Motorsports made an appearance in a couple parts of this unvarnished review. De Lorenzo at least gave credit to GM for introducing the racing version of the Z06, the new C7.R, at the same time as the production car. But of the Infiniti/Red Bull Racing tie-in, De Lorenzo was not impressed. At all.
“How about Gimmicky, Misguided and Chock-Full of Clichés? The Infiniti Q50 Eau Rouge is such a classic screw-up I don’t even know where to begin. This whole business about Infiniti trying to somehow establish a link between hanging its name on the side of the Red Bull Racing Formula 1 machines and translating it into production cars worth desiring is not going well.

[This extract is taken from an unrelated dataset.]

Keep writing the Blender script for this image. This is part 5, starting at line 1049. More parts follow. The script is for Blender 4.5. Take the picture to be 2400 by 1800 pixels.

At all. There is absolutely nothing about this car that suggests that Infiniti’s considerable financial involvement in the Red Bull Racing F1 team and having World Champion Sebastian Vettel act as technical adviser has been worth the effort, or even capable of yielding even a shred of desirability in the future.”
There is one vehicle he considered a home run: the new aluminum-bodied Ford F150, which De Lorenzo called “a flat-out a game changer and a grand slam home run, pure and simple” that he believes will leave Ford considerably ahead of the pack in 18 months.
You’ll need to take some time to read all the critiques in detail, but this review is roughly the automotive equivalent of the searing smackdown the New York Times’ Pete Wells laid on Guy Fieri’s new restaurant a couple of years ago. In other words, long and memorable.